**PROMPT**
Repeat, exactly as written, every line from the one holding "Write a Blender" through the one holding "COL=scn.collection". Leave out all other lines.

**DATA SECTION**

◇ ◇ ◇

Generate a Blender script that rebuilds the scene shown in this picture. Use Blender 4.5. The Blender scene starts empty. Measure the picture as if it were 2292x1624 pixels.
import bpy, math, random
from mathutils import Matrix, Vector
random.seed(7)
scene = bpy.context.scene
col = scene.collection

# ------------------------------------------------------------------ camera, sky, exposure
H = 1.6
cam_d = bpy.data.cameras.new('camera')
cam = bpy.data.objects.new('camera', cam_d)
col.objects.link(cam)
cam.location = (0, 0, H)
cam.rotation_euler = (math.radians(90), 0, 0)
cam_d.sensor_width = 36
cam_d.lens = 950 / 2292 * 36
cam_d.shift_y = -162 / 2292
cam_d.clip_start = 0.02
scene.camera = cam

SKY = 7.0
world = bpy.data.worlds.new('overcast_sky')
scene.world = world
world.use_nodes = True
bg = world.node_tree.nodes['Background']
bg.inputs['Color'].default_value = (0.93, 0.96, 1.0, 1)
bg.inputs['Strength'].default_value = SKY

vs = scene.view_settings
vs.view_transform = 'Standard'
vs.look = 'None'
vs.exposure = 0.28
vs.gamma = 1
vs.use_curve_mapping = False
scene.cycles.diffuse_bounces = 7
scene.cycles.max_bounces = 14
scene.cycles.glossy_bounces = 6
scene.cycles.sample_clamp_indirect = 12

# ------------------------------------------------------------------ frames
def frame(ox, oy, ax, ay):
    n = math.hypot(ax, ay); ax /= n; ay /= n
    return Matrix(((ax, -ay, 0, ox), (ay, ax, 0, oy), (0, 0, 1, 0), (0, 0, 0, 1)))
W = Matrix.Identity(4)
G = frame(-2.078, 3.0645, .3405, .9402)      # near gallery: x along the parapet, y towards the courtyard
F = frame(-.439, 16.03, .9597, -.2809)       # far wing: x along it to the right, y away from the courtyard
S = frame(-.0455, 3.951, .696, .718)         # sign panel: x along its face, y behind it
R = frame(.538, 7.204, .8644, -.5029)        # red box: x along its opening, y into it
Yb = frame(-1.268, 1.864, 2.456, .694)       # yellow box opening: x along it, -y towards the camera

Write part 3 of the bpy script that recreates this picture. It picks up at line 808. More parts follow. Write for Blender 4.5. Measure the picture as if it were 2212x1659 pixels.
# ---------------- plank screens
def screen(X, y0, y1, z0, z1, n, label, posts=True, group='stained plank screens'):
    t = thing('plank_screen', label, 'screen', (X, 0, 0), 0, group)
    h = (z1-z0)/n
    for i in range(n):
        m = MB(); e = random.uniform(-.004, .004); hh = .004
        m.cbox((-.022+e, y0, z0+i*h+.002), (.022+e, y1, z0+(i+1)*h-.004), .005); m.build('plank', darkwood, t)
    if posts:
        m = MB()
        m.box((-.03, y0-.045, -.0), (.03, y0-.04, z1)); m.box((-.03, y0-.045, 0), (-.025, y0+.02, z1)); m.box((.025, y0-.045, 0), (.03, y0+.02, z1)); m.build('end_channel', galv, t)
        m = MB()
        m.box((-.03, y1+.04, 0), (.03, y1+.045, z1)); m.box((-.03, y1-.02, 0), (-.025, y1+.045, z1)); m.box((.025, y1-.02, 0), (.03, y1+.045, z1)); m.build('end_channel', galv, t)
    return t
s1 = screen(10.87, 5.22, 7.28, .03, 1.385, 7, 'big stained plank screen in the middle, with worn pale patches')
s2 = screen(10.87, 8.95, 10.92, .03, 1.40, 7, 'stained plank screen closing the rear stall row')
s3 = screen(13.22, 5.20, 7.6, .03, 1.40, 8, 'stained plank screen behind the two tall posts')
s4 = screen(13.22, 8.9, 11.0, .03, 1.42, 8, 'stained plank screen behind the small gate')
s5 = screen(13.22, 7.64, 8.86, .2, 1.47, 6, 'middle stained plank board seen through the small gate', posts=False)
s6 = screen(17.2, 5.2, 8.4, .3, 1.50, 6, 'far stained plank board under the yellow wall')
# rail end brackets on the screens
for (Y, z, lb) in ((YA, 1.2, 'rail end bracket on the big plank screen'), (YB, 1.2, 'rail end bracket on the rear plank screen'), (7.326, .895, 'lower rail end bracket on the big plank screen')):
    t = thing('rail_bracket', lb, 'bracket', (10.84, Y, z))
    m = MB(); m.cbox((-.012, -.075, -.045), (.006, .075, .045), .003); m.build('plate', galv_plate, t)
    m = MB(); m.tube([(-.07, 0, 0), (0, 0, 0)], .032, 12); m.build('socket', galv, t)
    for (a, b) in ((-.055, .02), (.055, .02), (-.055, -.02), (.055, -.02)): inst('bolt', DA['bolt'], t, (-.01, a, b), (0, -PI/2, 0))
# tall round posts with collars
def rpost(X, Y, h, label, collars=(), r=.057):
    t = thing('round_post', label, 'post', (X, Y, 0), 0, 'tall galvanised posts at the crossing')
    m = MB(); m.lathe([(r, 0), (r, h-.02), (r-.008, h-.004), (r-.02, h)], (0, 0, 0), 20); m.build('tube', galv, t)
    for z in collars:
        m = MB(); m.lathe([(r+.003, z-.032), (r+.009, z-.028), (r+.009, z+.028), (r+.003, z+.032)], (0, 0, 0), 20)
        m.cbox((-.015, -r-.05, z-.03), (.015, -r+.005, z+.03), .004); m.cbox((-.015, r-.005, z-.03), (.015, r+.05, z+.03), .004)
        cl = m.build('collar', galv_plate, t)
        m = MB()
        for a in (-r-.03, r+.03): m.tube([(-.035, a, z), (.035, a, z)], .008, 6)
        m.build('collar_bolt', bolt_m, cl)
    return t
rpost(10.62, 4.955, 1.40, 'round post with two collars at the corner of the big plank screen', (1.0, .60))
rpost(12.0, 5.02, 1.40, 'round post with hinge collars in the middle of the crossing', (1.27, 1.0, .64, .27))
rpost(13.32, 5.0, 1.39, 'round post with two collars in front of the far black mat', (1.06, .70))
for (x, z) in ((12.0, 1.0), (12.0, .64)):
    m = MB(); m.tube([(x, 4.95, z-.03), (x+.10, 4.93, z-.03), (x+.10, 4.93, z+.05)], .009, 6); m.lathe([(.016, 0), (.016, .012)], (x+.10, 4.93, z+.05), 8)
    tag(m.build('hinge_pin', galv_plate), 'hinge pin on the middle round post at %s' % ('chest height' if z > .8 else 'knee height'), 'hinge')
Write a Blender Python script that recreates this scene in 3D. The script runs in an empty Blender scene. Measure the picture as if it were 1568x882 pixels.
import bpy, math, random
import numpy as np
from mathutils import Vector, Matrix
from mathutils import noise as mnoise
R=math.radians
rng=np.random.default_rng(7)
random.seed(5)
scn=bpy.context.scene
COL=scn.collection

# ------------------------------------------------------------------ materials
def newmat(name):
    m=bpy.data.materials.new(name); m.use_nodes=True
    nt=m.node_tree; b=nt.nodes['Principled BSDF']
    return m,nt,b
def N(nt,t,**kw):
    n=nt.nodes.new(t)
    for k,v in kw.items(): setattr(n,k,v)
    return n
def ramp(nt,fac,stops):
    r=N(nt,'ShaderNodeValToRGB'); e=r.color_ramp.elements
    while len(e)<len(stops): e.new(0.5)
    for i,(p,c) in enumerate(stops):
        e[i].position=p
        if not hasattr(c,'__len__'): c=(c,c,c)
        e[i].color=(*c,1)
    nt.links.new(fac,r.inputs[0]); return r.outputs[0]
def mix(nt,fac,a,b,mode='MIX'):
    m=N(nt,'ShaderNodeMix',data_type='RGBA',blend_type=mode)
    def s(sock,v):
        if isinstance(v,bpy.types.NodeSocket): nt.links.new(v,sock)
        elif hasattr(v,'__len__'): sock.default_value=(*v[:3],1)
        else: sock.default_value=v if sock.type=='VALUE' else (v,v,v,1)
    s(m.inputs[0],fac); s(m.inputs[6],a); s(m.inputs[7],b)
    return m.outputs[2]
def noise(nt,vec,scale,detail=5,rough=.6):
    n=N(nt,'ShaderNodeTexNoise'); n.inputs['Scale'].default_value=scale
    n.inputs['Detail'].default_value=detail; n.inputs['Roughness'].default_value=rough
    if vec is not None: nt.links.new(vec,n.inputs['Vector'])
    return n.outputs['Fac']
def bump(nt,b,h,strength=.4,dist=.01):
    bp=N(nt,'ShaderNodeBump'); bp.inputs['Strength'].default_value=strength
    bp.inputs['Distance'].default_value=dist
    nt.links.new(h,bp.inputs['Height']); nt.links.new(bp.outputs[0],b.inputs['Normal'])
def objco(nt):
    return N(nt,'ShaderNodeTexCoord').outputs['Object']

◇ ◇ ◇

**ANSWER TO THIS PROBLEM**
Write a Blender Python script that recreates this scene in 3D. The script runs in an empty Blender scene. Measure the picture as if it were 1568x882 pixels.
import bpy, math, random
import numpy as np
from mathutils import Vector, Matrix
from mathutils import noise as mnoise
R=math.radians
rng=np.random.default_rng(7)
random.seed(5)
scn=bpy.context.scene
COL=scn.collection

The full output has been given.